8.5

Diarrhea Planet: I’m Rich Beyond Your Wildest Dreams

Music Reviews Diarrhea Planet
Diarrhea Planet: I’m Rich Beyond Your Wildest Dreams

Yeah, the name. You won’t get used to it. Circle Jerks, you get used to. Pissed Jeans, you can sort of shrug off. But Diarrhea Planet…unless the band becomes Nashville’s answer to The Clash, their moniker will always impede their music on some level. Hell, try even writing a paragraph about them without having to high-step over double entendres and puns. It’s annoying, mostly because you’re painfully self-conscious while listening, hoping to God no one asks you what band you are blasting through your headphones. You can’t even break it down to an acronym without slipping into equally murky water.

As a six-piece hooky punk band, their name obscures the fact that they have two superfluous members in their group. Similarly, the vintage “Eruption”-leads seem conjured as much for visual appeal as for actual dynamic functions, which on record are very little. This might become more noticeable when they are hemorrhaging money on tour, but the DIY company they keep (Titus Andronicus, The So So Glos) indicates that they couldn’t care less about profit margins.
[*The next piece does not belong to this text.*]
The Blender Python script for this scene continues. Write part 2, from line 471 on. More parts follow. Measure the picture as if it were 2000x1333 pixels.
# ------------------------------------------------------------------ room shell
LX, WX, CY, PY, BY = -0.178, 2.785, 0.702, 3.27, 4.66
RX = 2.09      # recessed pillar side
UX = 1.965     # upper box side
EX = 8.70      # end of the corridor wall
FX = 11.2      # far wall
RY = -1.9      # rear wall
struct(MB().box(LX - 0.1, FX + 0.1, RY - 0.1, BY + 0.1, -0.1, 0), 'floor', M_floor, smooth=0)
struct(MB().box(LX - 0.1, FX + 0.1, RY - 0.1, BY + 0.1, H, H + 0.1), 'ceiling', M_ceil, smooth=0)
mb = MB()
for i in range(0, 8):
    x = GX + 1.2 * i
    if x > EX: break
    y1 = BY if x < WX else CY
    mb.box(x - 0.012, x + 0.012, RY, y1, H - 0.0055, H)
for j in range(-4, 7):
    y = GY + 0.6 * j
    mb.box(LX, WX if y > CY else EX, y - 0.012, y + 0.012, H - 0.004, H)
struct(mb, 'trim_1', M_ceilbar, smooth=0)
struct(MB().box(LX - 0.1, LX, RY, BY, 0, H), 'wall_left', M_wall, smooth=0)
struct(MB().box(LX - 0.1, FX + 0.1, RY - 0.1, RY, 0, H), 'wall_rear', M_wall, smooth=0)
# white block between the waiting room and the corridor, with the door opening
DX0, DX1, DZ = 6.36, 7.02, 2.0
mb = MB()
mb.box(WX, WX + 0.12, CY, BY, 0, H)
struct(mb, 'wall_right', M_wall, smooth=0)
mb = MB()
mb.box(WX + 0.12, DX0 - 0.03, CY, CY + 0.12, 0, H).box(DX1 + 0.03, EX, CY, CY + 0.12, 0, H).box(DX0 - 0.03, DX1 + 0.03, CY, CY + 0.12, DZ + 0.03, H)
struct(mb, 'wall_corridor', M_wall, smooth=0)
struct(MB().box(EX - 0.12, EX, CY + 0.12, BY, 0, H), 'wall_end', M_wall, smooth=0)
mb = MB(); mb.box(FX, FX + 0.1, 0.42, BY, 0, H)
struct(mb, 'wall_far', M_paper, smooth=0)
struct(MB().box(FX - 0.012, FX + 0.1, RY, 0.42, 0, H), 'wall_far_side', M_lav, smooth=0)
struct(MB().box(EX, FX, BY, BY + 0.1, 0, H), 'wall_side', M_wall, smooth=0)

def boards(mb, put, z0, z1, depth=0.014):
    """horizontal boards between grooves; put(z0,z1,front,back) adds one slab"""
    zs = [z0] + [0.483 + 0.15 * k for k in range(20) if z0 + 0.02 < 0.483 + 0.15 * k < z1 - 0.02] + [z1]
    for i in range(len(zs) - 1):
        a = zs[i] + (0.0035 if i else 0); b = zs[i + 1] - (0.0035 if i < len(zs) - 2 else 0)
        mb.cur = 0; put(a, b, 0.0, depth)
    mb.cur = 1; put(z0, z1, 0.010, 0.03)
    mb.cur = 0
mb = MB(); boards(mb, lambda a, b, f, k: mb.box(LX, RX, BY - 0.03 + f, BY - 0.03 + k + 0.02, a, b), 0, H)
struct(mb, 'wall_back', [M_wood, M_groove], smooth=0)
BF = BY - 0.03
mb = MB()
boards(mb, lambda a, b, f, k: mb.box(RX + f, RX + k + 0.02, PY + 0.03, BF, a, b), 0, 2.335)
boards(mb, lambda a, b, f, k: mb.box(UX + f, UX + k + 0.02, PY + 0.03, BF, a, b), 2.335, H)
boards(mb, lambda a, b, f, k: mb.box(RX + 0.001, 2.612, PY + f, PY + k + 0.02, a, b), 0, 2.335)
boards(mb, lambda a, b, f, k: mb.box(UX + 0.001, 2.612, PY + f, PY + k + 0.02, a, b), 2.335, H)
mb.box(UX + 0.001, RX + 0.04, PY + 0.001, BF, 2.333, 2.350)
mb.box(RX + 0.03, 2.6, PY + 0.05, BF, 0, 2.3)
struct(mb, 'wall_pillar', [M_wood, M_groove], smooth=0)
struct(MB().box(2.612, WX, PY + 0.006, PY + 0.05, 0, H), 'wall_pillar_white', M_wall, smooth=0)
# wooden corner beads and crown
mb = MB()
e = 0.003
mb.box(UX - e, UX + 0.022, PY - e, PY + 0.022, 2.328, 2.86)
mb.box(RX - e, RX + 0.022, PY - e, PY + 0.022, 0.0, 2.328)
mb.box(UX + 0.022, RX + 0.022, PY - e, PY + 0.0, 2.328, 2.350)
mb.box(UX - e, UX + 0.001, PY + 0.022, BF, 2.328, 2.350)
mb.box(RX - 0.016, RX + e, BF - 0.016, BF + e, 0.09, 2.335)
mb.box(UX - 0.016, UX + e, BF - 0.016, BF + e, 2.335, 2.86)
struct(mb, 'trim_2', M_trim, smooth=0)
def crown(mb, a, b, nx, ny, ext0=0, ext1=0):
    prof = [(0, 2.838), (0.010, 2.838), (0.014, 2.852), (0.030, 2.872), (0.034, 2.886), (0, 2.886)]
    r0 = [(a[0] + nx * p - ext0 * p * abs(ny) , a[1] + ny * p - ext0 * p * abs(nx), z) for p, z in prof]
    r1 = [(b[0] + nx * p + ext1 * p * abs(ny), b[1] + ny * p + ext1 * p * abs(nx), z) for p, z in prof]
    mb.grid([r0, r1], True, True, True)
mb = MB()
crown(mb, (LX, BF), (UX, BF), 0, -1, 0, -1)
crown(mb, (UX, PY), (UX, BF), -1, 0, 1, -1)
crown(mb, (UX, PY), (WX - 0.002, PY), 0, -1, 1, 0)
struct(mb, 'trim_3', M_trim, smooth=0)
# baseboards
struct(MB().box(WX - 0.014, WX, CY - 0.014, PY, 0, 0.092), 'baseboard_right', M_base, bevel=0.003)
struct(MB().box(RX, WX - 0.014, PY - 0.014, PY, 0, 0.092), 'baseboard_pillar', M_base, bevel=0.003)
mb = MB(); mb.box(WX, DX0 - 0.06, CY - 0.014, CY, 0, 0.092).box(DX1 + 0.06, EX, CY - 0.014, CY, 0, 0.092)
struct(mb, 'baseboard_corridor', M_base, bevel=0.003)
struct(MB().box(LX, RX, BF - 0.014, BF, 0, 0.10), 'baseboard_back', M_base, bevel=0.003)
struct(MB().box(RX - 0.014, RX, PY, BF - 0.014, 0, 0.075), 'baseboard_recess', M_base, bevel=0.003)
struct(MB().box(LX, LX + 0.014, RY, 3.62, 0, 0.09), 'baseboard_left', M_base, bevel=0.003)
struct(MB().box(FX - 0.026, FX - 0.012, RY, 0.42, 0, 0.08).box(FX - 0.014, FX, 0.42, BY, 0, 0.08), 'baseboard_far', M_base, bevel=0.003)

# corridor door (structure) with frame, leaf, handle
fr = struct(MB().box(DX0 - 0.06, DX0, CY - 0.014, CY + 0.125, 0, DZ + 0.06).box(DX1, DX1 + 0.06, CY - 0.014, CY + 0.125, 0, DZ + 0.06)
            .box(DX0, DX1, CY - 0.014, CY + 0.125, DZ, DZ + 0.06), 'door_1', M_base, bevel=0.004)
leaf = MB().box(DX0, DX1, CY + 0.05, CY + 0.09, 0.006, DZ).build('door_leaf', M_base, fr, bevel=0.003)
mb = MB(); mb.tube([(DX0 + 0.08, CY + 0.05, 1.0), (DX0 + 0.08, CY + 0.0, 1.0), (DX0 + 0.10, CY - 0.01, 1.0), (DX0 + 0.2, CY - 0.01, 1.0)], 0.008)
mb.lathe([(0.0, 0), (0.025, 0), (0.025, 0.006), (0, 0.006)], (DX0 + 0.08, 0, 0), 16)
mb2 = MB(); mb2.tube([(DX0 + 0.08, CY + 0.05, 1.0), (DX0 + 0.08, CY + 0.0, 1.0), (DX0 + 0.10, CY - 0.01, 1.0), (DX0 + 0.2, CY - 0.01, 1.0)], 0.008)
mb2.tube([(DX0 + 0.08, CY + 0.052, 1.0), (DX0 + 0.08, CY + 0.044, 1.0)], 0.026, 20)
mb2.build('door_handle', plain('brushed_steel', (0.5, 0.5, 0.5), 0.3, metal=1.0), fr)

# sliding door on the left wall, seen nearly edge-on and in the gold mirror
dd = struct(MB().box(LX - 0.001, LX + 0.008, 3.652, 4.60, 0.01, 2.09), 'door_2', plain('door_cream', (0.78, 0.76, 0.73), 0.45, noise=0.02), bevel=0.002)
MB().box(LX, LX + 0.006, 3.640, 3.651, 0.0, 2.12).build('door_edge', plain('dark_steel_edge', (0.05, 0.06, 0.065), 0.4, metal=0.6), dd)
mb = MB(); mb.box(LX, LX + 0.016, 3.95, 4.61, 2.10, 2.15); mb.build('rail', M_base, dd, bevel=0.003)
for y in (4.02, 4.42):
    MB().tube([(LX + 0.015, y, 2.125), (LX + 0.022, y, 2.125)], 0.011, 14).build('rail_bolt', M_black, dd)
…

But, with their four-guitar tribute to excess combining with their poop-joke handle to paint the sonic equivalent of a whoopee cushion, Diarrhea Planet’s sophomore album, I’m Rich Beyond Your Wildest Dreams, leaves the jokes scrawled across their LP’s front cover—which, in this year’s skatepark run by Wavves and FIDLAR, separates Diarrhea Planet from the pack, as their new album doesn’t need to be filed under guilty pleasure or taken with a grain of salt, showing sophistication in songwriting that is easy to dismiss unfairly.

Opener “Lite Dream” stacks the familiarity up high with a Misfits-indebted romp that plays its hand straight-up, no winks or smirks required to throw your body around the place where you live. The Adolescents and the Dead Boys are recalled on their most aggressive songs, bruisers “Togano” and “Separations.” These contrast nicely with anthemic bro hymns “Hammer of the Gods” and “Field of Dreams,” the latter of which has the single moment where four guitars are essential; the blast of distortion that occurs after the song’s initial verse is palpable across the barriers of space and time, pulling the listener into the recording space that produced such an expansive, encompassing power chord.
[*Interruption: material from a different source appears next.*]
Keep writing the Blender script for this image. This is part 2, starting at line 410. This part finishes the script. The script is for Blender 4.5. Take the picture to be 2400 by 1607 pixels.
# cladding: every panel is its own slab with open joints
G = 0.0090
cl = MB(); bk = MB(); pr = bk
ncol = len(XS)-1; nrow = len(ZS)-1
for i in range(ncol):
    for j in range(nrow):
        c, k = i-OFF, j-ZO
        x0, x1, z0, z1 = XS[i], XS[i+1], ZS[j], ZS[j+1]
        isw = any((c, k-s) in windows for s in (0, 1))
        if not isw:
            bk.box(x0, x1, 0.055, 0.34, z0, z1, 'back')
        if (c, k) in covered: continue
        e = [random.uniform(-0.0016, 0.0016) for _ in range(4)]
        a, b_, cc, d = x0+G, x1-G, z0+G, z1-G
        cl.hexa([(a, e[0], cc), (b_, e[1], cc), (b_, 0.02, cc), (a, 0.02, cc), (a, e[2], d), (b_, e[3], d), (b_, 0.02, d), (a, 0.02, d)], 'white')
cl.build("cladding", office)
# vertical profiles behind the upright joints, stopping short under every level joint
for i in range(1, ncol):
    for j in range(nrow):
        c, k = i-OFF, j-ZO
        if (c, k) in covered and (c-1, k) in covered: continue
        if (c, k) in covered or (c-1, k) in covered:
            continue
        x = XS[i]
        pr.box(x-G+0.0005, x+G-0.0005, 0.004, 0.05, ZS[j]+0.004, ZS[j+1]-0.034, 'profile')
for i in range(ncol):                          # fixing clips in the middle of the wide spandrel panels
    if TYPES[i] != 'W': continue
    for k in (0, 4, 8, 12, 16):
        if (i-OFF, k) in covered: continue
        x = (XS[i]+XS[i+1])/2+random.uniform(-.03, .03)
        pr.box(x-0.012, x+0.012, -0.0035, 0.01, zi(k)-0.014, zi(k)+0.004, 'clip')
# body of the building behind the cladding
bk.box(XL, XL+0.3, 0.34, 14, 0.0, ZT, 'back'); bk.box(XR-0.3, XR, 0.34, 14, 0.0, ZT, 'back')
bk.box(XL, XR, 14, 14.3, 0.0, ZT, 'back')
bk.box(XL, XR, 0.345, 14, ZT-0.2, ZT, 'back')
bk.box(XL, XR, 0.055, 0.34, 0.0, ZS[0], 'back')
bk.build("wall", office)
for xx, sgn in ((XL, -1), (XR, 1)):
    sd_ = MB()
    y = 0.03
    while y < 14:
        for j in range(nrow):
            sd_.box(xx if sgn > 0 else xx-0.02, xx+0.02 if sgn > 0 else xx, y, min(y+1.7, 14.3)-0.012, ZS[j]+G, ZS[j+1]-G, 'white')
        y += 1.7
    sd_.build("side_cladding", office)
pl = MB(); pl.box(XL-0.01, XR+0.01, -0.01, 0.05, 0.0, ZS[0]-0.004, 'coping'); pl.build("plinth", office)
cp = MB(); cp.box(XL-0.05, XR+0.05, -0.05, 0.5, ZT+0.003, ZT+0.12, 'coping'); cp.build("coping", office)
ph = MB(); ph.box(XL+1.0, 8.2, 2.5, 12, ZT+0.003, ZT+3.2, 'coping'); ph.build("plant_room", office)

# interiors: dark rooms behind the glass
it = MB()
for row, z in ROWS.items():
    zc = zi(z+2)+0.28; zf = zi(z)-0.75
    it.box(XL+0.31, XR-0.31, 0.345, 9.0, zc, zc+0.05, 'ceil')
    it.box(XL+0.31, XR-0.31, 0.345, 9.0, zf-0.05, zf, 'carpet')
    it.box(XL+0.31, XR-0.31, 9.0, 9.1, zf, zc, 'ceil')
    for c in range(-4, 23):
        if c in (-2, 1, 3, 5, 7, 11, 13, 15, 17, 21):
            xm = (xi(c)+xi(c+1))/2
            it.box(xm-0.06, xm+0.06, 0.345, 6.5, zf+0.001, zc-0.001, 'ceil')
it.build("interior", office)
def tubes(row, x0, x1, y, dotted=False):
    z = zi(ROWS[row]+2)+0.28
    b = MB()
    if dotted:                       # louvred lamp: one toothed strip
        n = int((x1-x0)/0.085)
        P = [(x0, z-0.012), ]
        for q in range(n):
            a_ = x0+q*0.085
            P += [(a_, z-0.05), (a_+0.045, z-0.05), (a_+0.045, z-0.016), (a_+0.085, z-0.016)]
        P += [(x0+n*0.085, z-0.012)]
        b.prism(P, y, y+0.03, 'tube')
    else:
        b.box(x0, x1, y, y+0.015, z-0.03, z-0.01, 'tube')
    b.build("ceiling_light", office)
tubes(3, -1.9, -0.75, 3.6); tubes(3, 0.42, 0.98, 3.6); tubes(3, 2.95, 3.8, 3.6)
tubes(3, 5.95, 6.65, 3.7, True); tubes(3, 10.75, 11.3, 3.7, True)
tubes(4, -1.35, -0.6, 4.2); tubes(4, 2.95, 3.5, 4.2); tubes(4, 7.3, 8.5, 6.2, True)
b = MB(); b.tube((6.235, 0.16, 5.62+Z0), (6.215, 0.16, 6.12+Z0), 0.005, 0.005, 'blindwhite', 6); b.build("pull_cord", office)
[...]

I’m Rich Beyond Your Wildest Dreams would be enjoyable as just a punk renaissance album, but the same sounds have been revived so many times, it’s almost like reviving revivalism, and that’s where the album’s finest tracks, “Kids” and “Skeleton Head” make all the difference. Fusing their punk tendencies with emotional drama and earnestness, the band recalls similarly punk-influenced, first-wave emo luminaries Sunny Day Real Estate. “Kids” is declarative in nature, with “I’m a singer” and “we’re just kids” becoming rallying cries, reminding that there is art in knowing your limitations. Likewise, “Skeleton Head” delves into candidly discussing depression without blinking, scaling unforeseen peaks with the ease of, well, a band not named Diarrhea Planet. I’m Rich Beyond Your Wildest Dreams ends up being something more than what is reasonably expected; it’s a great album with depth and intelligence, and possibly the best punk album released in a year of many great punk albums, outshining the band’s contemporaries by not seeing the genre as limiting, and changing the boundaries to suit their own abilities.